One of those tools that we used was a Myers-Briggs Personality Test which provides you with a Myers Briggs Type Indicator (MBTI) that judges you among four indicator preferences. The four preferences together make up your whole type. There are 16 possible types. MBTI reports tell you your preference for each of four pairs:

  • Extraversion or Introversion E or I
  • Sensing or Intuition S or N
  • Thinking or Feeling T or F
  • Judging or Perceiving J or P

 Most MBAs, especially those at top business schools are Type A personalities where everything is BIG, and Cut and DRY, thus they are ENTJ.  In fact I recall in a group of 48 people in my cohort that almost 80% were ENTJs.  When we had to stand up based upon our types, people thought I was kidding when I stood up as an ISFP.  My friend Jerry, a blue collar, tough talker who grew up the son of a major auto-executive told me to sit down and stop kidding around.  “You?  an introvert?”.  It is true.  you see, many of my classmates rightly saw me as an ENTJ like them, but my inner comfort level was as an ISFP.  The (I) introvert in me would get exhausted after a day of interacted with lots of people and I would need to retire to my solitude to recharge my batteries and take personal inventory of my life.  There really are two Myers-Briggs outcomes.  There is the MBTI you get from your friends and how they perceive your personality to be and then there is the MBTI you get from your own self analysis.  You can get your own Myers-Briggs test here.

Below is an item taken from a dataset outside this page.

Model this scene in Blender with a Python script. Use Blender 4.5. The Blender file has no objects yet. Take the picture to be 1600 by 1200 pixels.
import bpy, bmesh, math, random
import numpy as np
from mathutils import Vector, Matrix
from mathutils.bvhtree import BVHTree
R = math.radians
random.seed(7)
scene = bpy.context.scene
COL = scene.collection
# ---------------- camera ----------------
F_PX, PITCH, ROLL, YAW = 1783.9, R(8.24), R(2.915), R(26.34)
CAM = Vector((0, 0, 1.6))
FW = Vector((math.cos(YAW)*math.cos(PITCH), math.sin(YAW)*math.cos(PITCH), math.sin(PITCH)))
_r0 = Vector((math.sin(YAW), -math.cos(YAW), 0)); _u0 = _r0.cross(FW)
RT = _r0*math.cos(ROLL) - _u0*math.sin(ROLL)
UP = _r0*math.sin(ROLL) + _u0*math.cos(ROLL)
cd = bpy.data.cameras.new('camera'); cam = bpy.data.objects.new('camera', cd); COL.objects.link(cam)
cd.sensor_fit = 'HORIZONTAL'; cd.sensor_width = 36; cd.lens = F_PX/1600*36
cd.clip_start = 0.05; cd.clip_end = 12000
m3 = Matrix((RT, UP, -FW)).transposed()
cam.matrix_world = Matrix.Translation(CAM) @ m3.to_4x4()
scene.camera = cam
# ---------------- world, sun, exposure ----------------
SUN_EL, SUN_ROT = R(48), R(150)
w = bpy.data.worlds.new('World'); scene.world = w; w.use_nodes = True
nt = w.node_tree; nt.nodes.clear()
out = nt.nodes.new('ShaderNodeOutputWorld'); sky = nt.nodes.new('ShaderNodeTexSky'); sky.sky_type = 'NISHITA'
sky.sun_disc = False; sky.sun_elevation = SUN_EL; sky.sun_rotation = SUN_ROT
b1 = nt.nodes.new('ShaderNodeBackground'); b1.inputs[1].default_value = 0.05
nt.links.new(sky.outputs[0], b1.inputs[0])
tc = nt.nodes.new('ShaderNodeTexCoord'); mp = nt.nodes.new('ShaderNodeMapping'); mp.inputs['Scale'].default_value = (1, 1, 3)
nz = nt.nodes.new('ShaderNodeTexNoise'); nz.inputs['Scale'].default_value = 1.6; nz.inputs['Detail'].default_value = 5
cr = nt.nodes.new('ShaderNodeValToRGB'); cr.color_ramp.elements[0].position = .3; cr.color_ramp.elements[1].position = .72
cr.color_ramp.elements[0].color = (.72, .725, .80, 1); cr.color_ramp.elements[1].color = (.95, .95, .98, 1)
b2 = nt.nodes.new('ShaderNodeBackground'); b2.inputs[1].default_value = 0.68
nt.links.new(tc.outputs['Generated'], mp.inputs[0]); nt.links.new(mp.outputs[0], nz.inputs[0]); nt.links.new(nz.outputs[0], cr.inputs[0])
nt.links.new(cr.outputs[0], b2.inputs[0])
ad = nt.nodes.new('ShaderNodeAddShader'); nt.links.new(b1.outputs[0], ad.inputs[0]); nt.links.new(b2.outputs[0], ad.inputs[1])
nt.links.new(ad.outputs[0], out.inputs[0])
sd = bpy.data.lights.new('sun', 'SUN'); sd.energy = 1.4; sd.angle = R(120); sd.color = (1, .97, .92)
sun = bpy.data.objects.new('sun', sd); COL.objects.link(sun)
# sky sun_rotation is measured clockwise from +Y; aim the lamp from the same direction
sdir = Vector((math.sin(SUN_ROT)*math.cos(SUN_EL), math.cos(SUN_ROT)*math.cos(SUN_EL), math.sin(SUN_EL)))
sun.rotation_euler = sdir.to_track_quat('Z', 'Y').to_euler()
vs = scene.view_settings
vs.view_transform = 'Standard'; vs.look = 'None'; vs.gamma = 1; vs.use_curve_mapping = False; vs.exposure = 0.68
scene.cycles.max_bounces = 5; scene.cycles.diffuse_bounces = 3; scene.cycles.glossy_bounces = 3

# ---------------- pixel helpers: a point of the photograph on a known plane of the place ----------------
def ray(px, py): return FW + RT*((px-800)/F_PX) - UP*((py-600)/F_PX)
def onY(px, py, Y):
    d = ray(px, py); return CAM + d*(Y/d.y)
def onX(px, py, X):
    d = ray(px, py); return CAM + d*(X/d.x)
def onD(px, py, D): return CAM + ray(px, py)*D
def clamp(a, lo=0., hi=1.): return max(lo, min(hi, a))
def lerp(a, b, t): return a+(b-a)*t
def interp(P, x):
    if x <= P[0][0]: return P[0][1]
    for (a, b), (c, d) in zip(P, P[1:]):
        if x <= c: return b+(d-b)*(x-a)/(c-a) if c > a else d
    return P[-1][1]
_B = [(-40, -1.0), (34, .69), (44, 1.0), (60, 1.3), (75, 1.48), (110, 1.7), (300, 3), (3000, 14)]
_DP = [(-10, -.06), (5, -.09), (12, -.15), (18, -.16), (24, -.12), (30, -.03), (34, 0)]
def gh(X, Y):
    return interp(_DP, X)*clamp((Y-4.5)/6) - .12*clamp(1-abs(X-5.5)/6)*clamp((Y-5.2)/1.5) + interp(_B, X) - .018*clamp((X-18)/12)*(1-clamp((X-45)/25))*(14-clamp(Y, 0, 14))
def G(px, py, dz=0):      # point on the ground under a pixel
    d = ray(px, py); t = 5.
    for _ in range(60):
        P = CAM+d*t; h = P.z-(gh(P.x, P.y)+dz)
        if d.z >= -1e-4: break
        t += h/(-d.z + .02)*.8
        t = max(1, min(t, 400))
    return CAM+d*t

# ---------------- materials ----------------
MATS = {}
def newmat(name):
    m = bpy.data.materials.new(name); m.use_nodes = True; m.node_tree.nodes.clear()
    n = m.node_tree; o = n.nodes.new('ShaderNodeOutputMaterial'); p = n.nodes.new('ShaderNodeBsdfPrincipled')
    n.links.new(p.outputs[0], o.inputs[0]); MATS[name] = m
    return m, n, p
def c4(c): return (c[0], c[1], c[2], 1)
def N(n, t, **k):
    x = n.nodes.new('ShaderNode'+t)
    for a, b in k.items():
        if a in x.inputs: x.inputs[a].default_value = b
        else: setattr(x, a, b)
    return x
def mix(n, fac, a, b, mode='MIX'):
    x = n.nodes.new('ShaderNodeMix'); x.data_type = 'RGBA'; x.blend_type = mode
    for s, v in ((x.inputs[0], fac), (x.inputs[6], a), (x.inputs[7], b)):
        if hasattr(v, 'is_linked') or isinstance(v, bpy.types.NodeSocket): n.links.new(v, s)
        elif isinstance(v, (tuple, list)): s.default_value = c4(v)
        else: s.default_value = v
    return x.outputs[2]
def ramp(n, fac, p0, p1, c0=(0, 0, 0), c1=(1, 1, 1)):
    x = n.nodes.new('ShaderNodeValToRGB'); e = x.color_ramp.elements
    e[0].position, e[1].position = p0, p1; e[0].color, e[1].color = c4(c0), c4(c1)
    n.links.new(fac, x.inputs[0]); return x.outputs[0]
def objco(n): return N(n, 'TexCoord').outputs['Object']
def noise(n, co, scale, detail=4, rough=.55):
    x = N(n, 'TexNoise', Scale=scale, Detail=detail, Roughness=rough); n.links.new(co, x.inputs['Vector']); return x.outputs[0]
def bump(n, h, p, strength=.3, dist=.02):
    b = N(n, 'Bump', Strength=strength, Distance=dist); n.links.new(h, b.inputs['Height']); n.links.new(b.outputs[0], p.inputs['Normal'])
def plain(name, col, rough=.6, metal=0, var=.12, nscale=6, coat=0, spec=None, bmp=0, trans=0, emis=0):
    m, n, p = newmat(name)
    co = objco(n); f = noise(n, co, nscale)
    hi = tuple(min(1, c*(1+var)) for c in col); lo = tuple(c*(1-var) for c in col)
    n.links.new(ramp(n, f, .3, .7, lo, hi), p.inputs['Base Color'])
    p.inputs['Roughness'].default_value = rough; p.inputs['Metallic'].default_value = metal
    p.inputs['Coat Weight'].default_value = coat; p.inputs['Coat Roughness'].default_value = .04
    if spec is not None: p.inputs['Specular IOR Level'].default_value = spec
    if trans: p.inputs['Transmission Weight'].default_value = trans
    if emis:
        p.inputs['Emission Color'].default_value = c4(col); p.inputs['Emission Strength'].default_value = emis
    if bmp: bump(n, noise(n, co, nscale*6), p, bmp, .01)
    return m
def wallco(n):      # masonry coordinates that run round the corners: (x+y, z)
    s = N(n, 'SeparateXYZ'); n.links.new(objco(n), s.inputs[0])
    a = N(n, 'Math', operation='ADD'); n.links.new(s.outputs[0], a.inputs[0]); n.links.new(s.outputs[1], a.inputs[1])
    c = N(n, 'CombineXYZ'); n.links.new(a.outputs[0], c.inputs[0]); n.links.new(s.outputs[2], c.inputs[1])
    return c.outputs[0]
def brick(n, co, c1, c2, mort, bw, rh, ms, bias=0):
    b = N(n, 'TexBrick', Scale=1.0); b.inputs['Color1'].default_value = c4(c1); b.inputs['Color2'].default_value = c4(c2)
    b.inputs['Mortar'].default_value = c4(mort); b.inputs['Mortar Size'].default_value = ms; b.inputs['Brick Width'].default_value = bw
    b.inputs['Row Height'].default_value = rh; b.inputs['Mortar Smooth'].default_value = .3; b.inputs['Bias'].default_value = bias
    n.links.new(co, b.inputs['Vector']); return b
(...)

Today for me was one of those ISFP days.  In the Chinese culture we have something called “Ching Ming” (QingMing) which translates to Tomb Sweeping Day and other have translated it to mean the “Clear and Brightness Festival”.  It usually occurs around April 5th but this year we celebrated it early to accomodate the busy schedule of our families (cousins, aunts, uncles).  On this day we honor our elders who have passed (my Italian wife says it feels similar to Memorial Day).  We burn fake money, scrub the tombstone, bow three times in front of the tombstone of my grandparents and then place burning incense and fresh flowers.  My grandparents are buried in a Chinese cemetary in Colma which is known for more dead people than alive people (Thousands to one in fact).

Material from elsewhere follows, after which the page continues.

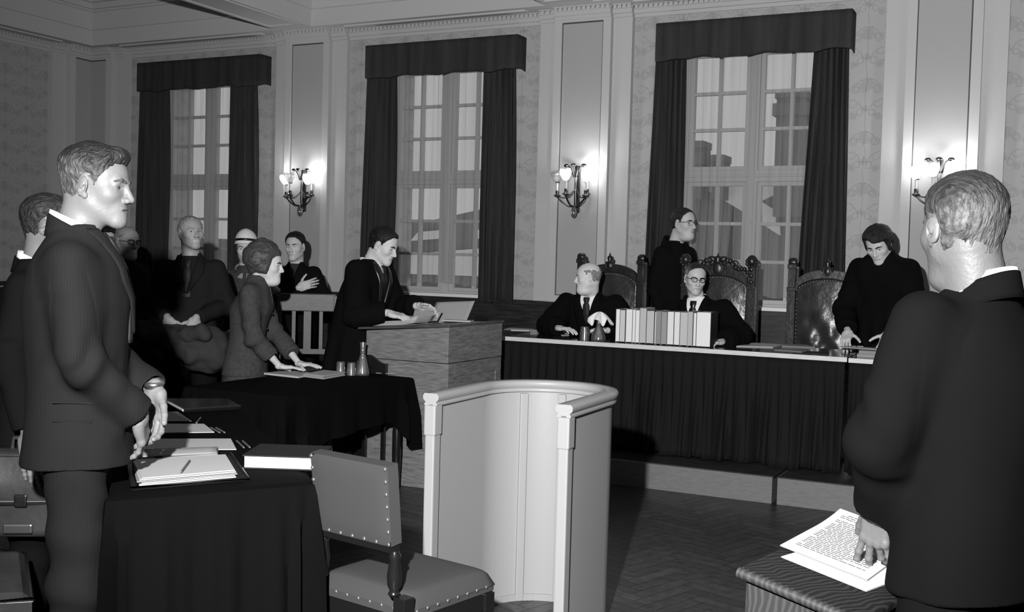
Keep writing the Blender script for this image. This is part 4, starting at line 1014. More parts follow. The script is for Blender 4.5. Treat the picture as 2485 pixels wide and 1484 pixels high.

When my grandmother died, she left my father as executor of her estate and they did a very unique thing.  They gave each of the brothers and sisters a little moneybut also put a little account together and each year at Ching Ming our family gets together for a luncheon.  It is a great way to make sure the Usually 60-70 of us. This year my wife helped to arrange the gathering which I’m sure she felt somewhat amused to do.  These days I feel she is more appreciative of the Asian culture than me.  I guess that is an indication of my wife’s new lease on life these days.  She’s opening up to so many challenges and exploring uncharted waters.  My perception of her has changed and she is thinking of changing her own self perception.

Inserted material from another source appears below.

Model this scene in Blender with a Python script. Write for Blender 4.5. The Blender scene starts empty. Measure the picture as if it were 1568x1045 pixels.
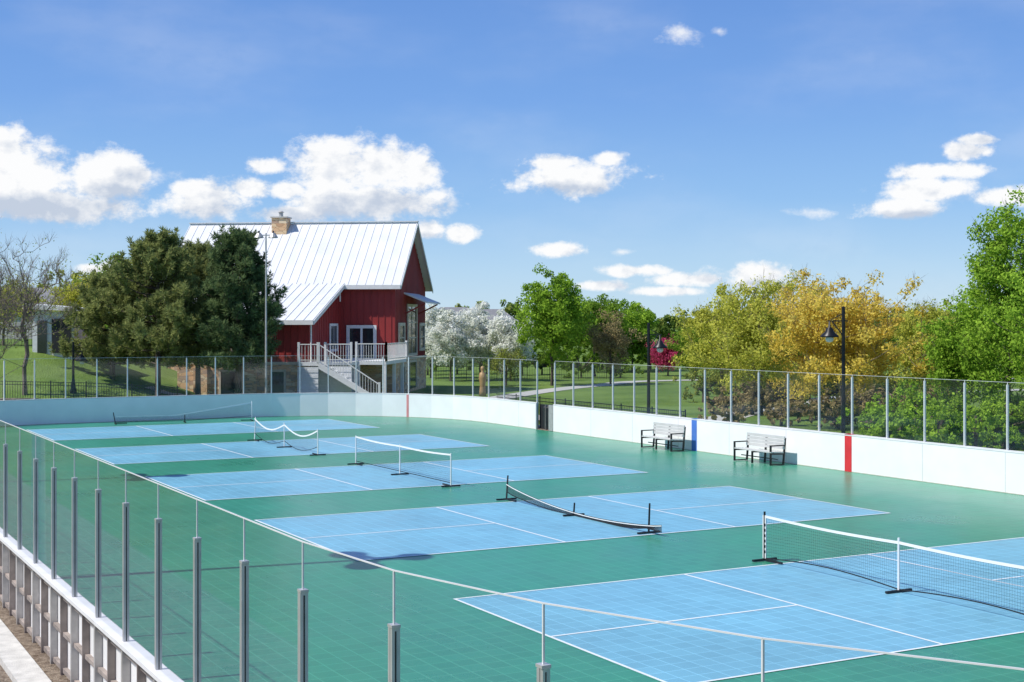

Tha amusing note of this day was that we play this game in our family when we listen to the radio that you blurt out the name of the singer as soon as a song starts.  Suddenly a song came on and I blurted out “Lenny Kravitz”.  My kids have no idea who he is, but my wife knows it has a special funny meaning for me.  My dad used to listen to music stations when he fixed people’s teeth so he knew his pop music pretty well.  The night of my bachelor party was the night of the famous “slow speed chase with OJ Simpson”.  My dad took over that night and suddenly this raven haired woman grabbed me to the back room and danced for me to two Lenny Kravitz tunes that my dad requested. I couldn’t believe my dad did this to me.  After the dance there stood my dad at the bar surrounded by my buddies with the biggest smile on my face.  He patted me on the back and went home early but he had left his mark.  Little did he know that 15 years later it would hit me on Ching Ming.

As soon as we heard the song and I blurted out “Lenny Kravitz”, my wife laughed out loud.  Yes, she knows all about my bachelor party.  We share everything.  She knowingly put her hand on my shoulder as I both teared up and smiled at one of my treasured moments that my dad gave me.  Yes, all is Clear and Bright to me now.